Rabu, 18 Februari 2009

SEPENGGAL CERITA SEBELUM REUNI AKBAR

2 hari sebelum acara Reuni Akbar SMAN 1 Jatiwangi di gelar, saya yang kebetulan sedang berada di halaman depan SMAN 1 Jatiwangi tiba-tiba didatangi oleh beberapa orang alumni angkatan 80an. Pertama mereka menanyakan kepastian akan diadakannya Reuni Akbar ini, pertanyaan yang mudah dijawab, namun memang mungkin itu hanya pertanyaan basa-basi. Pertanyaan yang kedua adalah pertanyaan yang mulai cukup membingungkan (karena tentu saya bukan panitia, Cuma kebetulan ada di SMA), mereka menanyakan tentang konsep acara, acaranya apa saja, adakah sebelumnya di adakan kumpul angkatan, bagaimana masalah makanan dsb. Saya memberi sedikit penjelasan sesuai yang saya baca di milis dan website alumni. Mulai kebingungan, akhirnya saya langsung menyarankan untuk menghubungi langsung ke Sekretariat Alumni. Pertanyaan terakhir dari mereka membuat saya tersenyum : “ini (SMAN 1 Jtw) emang muat kalo untuk semua angkatan??”. Jawaban politikus pun langsung keluar dari mulut saya : “ya, yang datang kan ga mungkin semua kang”.

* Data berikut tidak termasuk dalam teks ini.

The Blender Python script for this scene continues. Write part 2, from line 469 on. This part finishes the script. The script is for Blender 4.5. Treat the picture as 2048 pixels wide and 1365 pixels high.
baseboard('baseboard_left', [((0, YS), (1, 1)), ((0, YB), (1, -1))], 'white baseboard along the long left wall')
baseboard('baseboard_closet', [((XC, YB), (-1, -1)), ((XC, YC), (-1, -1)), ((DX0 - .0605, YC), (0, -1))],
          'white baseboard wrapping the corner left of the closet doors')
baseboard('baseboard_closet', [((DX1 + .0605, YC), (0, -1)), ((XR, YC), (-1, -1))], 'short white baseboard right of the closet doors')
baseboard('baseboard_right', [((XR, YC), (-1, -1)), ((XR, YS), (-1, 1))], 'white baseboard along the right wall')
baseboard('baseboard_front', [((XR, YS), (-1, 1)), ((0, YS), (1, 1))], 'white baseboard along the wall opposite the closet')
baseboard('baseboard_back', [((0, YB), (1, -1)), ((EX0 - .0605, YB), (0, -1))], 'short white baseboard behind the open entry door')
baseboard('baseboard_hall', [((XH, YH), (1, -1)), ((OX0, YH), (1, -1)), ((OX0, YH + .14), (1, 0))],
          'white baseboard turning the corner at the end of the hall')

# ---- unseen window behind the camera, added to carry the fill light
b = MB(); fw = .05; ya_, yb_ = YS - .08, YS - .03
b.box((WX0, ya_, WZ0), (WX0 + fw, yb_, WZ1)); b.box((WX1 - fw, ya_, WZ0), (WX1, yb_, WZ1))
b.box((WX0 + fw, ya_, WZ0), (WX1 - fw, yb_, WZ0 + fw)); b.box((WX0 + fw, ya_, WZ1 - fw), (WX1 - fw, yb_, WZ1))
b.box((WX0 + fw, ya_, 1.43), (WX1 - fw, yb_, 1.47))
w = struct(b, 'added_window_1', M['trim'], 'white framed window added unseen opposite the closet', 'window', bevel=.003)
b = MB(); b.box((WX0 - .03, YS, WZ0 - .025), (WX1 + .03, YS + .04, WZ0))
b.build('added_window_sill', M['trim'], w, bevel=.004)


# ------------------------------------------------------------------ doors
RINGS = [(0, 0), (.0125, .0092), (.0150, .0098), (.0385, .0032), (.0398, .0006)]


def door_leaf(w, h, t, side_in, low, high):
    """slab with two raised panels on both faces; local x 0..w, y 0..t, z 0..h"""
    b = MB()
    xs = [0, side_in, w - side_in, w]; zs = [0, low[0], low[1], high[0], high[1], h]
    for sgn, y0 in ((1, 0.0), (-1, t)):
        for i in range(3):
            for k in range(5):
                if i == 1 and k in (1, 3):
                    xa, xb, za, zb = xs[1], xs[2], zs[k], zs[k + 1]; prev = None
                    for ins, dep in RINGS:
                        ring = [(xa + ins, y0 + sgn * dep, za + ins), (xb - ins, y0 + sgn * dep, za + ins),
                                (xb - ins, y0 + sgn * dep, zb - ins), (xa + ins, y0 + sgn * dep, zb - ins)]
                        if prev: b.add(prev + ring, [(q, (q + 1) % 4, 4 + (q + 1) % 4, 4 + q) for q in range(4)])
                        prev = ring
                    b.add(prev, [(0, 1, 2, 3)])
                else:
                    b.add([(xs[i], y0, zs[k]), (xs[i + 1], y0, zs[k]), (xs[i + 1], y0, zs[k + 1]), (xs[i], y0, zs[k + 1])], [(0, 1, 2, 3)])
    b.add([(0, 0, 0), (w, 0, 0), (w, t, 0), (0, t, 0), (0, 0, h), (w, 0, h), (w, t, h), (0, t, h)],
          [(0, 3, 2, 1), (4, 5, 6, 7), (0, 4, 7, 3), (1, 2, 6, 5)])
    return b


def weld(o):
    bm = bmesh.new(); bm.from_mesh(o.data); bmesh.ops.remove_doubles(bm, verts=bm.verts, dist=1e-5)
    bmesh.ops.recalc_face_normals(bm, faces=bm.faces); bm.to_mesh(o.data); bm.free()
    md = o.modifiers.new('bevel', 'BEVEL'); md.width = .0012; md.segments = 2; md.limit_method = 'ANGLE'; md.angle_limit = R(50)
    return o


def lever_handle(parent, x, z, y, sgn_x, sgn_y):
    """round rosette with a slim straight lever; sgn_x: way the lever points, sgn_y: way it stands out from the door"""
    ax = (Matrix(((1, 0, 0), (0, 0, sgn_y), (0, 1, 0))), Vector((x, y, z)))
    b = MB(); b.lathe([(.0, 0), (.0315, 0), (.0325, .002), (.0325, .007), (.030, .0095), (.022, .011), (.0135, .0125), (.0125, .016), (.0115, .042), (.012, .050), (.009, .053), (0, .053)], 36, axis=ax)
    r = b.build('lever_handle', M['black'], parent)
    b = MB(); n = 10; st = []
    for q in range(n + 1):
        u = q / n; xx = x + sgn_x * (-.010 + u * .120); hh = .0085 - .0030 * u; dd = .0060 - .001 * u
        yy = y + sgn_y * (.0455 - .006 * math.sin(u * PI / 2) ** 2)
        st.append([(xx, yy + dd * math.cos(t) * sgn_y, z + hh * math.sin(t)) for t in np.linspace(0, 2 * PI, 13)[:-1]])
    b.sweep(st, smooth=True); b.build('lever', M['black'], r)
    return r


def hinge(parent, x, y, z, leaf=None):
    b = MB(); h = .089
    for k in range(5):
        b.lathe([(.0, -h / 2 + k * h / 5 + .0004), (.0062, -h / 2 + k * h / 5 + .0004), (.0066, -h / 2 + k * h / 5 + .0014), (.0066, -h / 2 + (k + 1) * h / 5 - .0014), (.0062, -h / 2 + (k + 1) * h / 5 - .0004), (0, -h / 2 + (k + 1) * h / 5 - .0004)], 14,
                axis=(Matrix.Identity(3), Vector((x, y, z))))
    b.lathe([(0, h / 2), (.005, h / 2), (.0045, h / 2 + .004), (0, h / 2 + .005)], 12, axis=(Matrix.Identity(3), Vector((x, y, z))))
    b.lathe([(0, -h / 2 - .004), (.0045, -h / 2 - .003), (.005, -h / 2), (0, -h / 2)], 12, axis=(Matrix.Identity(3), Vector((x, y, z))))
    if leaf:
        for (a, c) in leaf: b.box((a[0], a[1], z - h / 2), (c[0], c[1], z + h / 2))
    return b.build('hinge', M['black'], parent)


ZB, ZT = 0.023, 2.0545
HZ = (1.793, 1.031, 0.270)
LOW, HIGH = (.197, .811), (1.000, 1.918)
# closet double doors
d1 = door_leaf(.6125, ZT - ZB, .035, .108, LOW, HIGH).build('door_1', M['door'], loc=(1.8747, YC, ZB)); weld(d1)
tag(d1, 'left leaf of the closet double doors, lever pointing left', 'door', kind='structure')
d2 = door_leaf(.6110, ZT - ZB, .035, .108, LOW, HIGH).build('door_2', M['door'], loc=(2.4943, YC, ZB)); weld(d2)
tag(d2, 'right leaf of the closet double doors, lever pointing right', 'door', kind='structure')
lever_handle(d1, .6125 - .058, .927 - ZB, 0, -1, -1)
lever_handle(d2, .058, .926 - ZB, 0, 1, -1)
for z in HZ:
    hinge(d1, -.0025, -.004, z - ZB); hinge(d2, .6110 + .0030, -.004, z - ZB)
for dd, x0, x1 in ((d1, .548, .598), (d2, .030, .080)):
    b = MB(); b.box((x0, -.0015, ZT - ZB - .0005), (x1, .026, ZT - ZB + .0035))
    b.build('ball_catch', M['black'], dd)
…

Entahlah apa sebutan yang pantas bagi cerita di atas, ironis, dramatis, atau politis, apalah namanya. SMA yang telah meluluskan puluhan angkatan, yang telah mengalami berkali-kali pergantian kepemimpinan, yang telah melewati berbagai pergantian sistem kependidikan, dan yang telah menorehkan banyak prestasi, ternyata masih minim dalam hal pembangunan fisik. SMA yang katanya menduduki peringkat kedua di Kabupaten Majalengka ini ‘terancam’ mendapatkan predikat SLTA tersempit, jika para ‘pejabat’ di SMA ini tak segera berbenah.

Pembangunan fisik ini tentunya sangatlah penting, termasuk dalam urusan menaikan reputasi sekolah. Pernah suatu ketika saya mendengar bahwa SMA ini tidak lolos dalam lomba Tata Upacara Bendera yang diadakan oleh Kabupaten Majalengka, karena Lapangan Upacaranya tidak memenuhi standar. Ketika saya masih menjadi siswa di SMA itu, terjadi penambahan kuota / daya tamping, kelas X yang tadinya hanya menerima 7 kelas ditambah menjadi 8 kelas. Hal ini tentunya dibarengi dengan antisipasi membangun satu kelas lagi, namun tidak untuk tahun depannya. Padahal saat itu, kuota untuk siswa baru tetap 8 kelas. Maka, laboratorium pun menjadi korban, dan dipaksa untuk menampung jumlah siswa yang semakin banyak ini.

Namun setelah itu, hawa segarpun sempat mampir ke SMA, beberapa perlengkapan laboratorium di datangkan ke SMA ini, beberapa buah komputer Pentium 4 pun di datangkan, siswa mulai diperkenalkan dengan sesuatu bernama internet dan mulailah babak baru perkembangan teknologi di SMAN 1 Jatiwangi. Terlepas dari berbagai perkembangan tersebut, perkembangan pembangunan fisik masih tetap dirasakan lambat kalau tidak dapat disebut stagnan.

Siapakah yang bertanggung jawab atas terjadinya semua ini agaknya masih banyak diperdebatkan. Namun yang menarik ditunggu adalah kiprah / pergerakan perkumpulan Alumni yang baru saja dibentuk dalam menanggapi fenomena ini.